Being known as “The Language of business”, accounting is the basic need of a business organization to find out where it stands.
According to American accounting association, accounting has been defined as,
The process of identifying, measuring, and communicating information to permit judgment and decision by the users.
Yet another definition of American Institute of Certified Public Accountants (AICPA) is that
Accounting is the art of recording, classifying and summarizing in a significant manner and in terms of money, transactions and events which are, in part at least, of financial character and interpreting the results thereof.
Accounting entails recording, classifying and summarizing of business transactions.

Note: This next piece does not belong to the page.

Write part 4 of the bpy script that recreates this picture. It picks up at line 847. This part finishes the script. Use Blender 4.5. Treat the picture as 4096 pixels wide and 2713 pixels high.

It is a process of identification, measurement and communication of economic information involving four interconnected phases.
Accounting Process
They are outlined herein: At the outset, the first phase is meant to record the economic events or transactions -depending upon their occurrences, chronologically in the books of accounts - called journals. This process is known as journalizing.

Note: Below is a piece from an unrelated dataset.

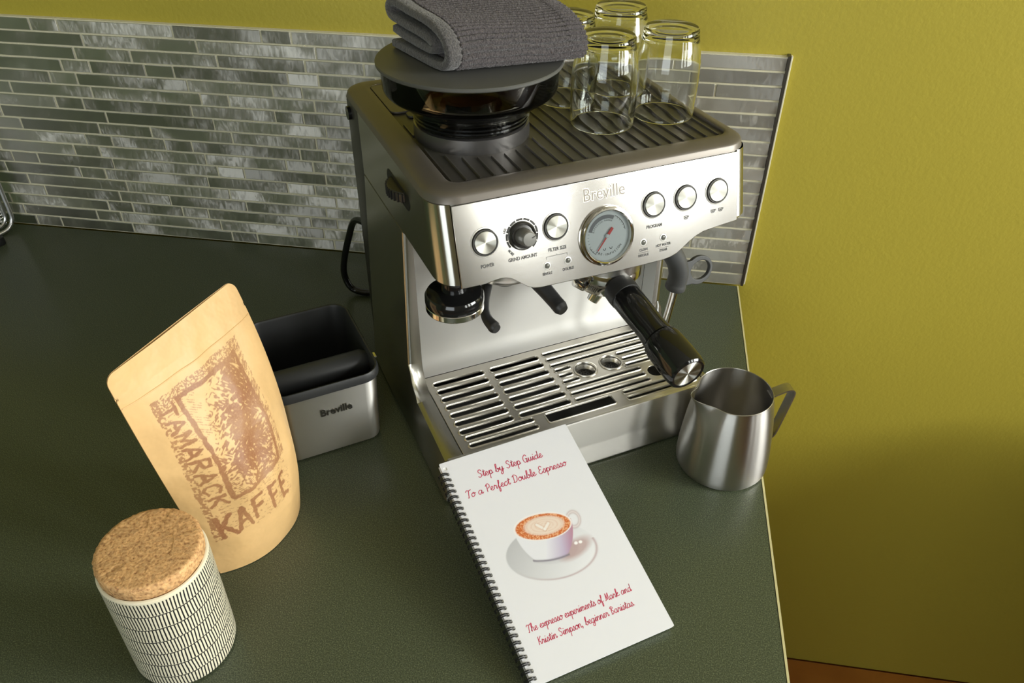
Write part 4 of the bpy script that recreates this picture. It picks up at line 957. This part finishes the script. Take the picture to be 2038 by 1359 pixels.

Next comes the phase of ledger-posting: It is the process by which all the transactions are synthesized account-wise so that the accumulated balance of each of those accounts can be determined. The process of ledger posting is vitally important as it helps in ascertaining the net effect of various transactions during a given period.
The subsequent stage is preparing the trial balance which involves the arrangement of all ledger accounts having been aggregated into debit and credit balances. This activity enables to check and confirm whether the total of debits is equal to that of credits.
Finally, comes the phase of preparing financial statements. This phase is meant for finalization of accounts by measuring profit & loss account and preparing Balance Sheet- at the end ofaccounting period.
Why do we need accounting?
Every business needs to have two prime objectives, such as, to earn profit and to remain solvent and the information in relation to these objectives while ensuring whether they are being accomplished is provided by accounting.
Accounting is important in the sense that it enables a business house to maintain complete and orderly prepared records of economic events by way of preparing books while facilitating the information for various purposes.
Furthermore it helps to ascertain the net results in terms of profit or loss (Income Statement) and providing the information about financial position of the business (Balance Sheet) to the owners of a business relating to what the entity owns in the form of assets and what it owes in the form of liabilities at a particular point of time.
Accounting information is valuable to the concerned managers too so as to ensure whether the business entity is being directed as it should be, and simultaneously it is a means to provide the information to the investors to find out the future prospects ofbusiness.
It is also useful for the employees and customers in order to know the condition of the business entity.
Accounting is the basis and of a great assistance to management for planning, controlling and decision making process. It is with the help ofaccounting information that the performance of an entity can be appraised, at the same time as, its methodical records make possible to eliminate the frauds and the thefts.
Furthermore, being concerned primarily with the creation of financial information for its users, accounting provides useful information for ascertaining the effectiveness and efficiency of a business. Hence, accounting is must for every business. Exclusive of accounting leads to create chaos and discrepancies in business transactions.